#### Problem details:
Wherever "scene" appears in a line, list that line.

#### Data section:

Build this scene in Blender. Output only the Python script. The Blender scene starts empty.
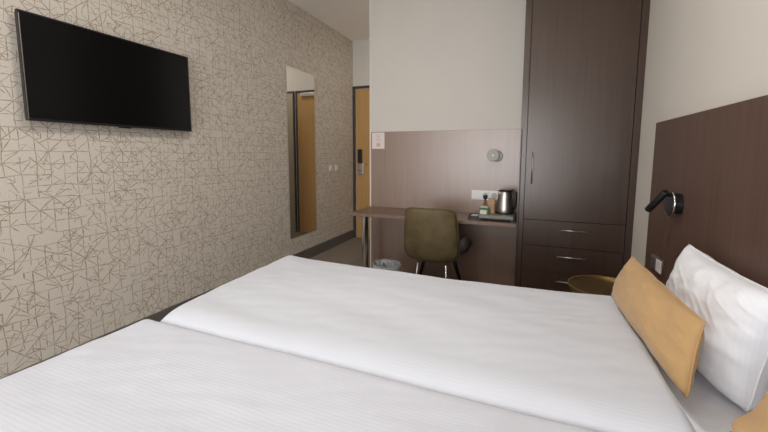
import bpy, bmesh, math, random
from mathutils import Vector, Matrix, noise
random.seed(7)
sc = bpy.context.scene
COL = sc.collection
PI = math.pi

# ------------------------------------------------------------------ node helpers
def srgb(r, g, b):
    def f(c):
        c /= 255.0
        return c / 12.92 if c <= 0.04045 else ((c + 0.055) / 1.055) ** 2.4
    return (f(r), f(g), f(b), 1.0)

class NT:
    """tiny node-tree writer"""
    def __init__(self, mat):
        self.t = mat.node_tree; self.n = self.t.nodes; self.l = self.t.links
    def val(self, sock, v):
        if v is None: return
        if isinstance(v, bpy.types.NodeSocket): self.l.new(v, sock)
        else: sock.default_value = v
    def math(self, op, a, b=None, c=None, clamp=False):
        nd = self.n.new('ShaderNodeMath'); nd.operation = op; nd.use_clamp = clamp
        self.val(nd.inputs[0], a)
        if b is not None: self.val(nd.inputs[1], b)
        if c is not None: self.val(nd.inputs[2], c)
        return nd.outputs[0]
    def comb(self, x, y, z=0.0):
        nd = self.n.new('ShaderNodeCombineXYZ')
        self.val(nd.inputs[0], x); self.val(nd.inputs[1], y); self.val(nd.inputs[2], z)
        return nd.outputs[0]
    def sep(self, v):
        nd = self.n.new('ShaderNodeSeparateXYZ'); self.l.new(v, nd.inputs[0]); return nd.outputs
    def pos(self):
        return self.n.new('ShaderNodeNewGeometry').outputs['Position']
    def obj(self):
        return self.n.new('ShaderNodeTexCoord').outputs['Object']
    def mapping(self, v, scale):
        nd = self.n.new('ShaderNodeMapping'); self.l.new(v, nd.inputs[0]); nd.inputs['Scale'].default_value = scale
        return nd.outputs[0]
    def noise(self, v, scale, detail=3, rough=0.5):
        nd = self.n.new('ShaderNodeTexNoise'); self.l.new(v, nd.inputs['Vector'])
        nd.inputs['Scale'].default_value = scale; nd.inputs['Detail'].default_value = detail
        nd.inputs['Roughness'].default_value = rough
        return nd.outputs
    def white(self, v):
        nd = self.n.new('ShaderNodeTexWhiteNoise'); nd.noise_dimensions = '3D'; self.l.new(v, nd.inputs['Vector'])
        return nd.outputs['Value']
    def mix(self, f, a, b):
        nd = self.n.new('ShaderNodeMix'); nd.data_type = 'RGBA'
        self.val(nd.inputs[0], f); self.val(nd.inputs[6], a); self.val(nd.inputs[7], b)
        return nd.outputs[2]
    def bump(self, h, strength, dist=0.001, normal=None):
        nd = self.n.new('ShaderNodeBump'); self.val(nd.inputs['Height'], h)
        nd.inputs['Strength'].default_value = strength; nd.inputs['Distance'].default_value = dist
        if normal is not None: self.l.new(normal, nd.inputs['Normal'])
        return nd.outputs[0]

def new_mat(name, color=(0.5, 0.5, 0.5, 1), rough=0.5, metal=0.0, spec=0.5, **kw):
    m = bpy.data.materials.new(name); m.use_nodes = True
    b = m.node_tree.nodes['Principled BSDF']
    b.inputs['Base Color'].default_value = color
    b.inputs['Roughness'].default_value = rough
    b.inputs['Metallic'].default_value = metal
    b.inputs['Specular IOR Level'].default_value = spec
    for k, v in kw.items():
        b.inputs[k.replace('_', ' ')].default_value = v
    return m, NT(m), b

def plain(name, rgb, rough=0.5, metal=0.0, spec=0.5, var=0.06, scale=9.0, **kw):
    """near-uniform colour with a faint mottling"""
    m, t, b = new_mat(name, rgb, rough, metal, spec, **kw)
    nz = t.noise(t.obj(), scale, 2)['Fac']
    dark = tuple(c * (1 - var) for c in rgb[:3]) + (1,)
    lite = tuple(min(1, c * (1 + var)) for c in rgb[:3]) + (1,)
    t.l.new(t.mix(nz, dark, lite), b.inputs['Base Color'])
    return m

def wood_veneer(name, dark, lite, rough=0.38, spec=0.5, coat=0.0):
    """brown laminate with fine vertical grain"""
    m, t, b = new_mat(name, dark, rough, 0, spec)
    p = t.pos()
    g1 = t.noise(t.mapping(p, (110, 110, 2.2)), 1.0, 3, 0.6)['Fac']
    g2 = t.noise(t.mapping(p, (28, 28, 0.8)), 1.0, 2, 0.5)['Fac']
    f = t.math('MULTIPLY_ADD', g1, 0.7, t.math('MULTIPLY', g2, 0.35))
    f = t.math('MULTIPLY_ADD', t.math('SUBTRACT', f, 0.52), 2.2, 0.5, clamp=True)
    t.l.new(t.mix(f, dark, lite), b.inputs['Base Color'])
    t.l.new(t.bump(g1, 0.12, 0.0006), b.inputs['Normal'])
    b.inputs['Specular Tint'].default_value = (1.0, 0.92, 0.84, 1)
    b.inputs['Coat Weight'].default_value = coat; b.inputs['Coat Roughness'].default_value = rough
    return m

def linen(name, rgb, stripe=0.0, axis=1, rough=0.85, wr=0.0, period=0.011):
    """bed cotton: optional satin stripe plus soft creases"""
    m, t, b = new_mat(name, rgb, rough, 0, 0.25)
    b.inputs['Sheen Weight'].default_value = 0.15
    p = t.obj()
    xyz = t.sep(p)
    w = t.math('SINE', t.math('MULTIPLY', xyz[axis], 2 * PI / period))
    big = t.noise(t.mapping(p, (3, 5, 5)), 1.6, 4, 0.55)['Fac']
    weave = t.noise(p, 420, 1)['Fac']
    if stripe > 0:
        f = t.math('MULTIPLY_ADD', w, 0.5, 0.5)
        lo = tuple(c * (1 - stripe) for c in rgb[:3]) + (1,)
        t.l.new(t.mix(f, lo, rgb), b.inputs['Base Color'])
        n1 = t.bump(w, 0.13, 0.0006)
    else:
        n1 = t.bump(weave, 0.08, 0.0004)
    n2 = t.bump(big, wr, 0.02, n1)
    t.l.new(n2, b.inputs['Normal'])
    return m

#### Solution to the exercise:
Build this scene in Blender. Output only the Python script. The Blender scene starts empty.
sc = bpy.context.scene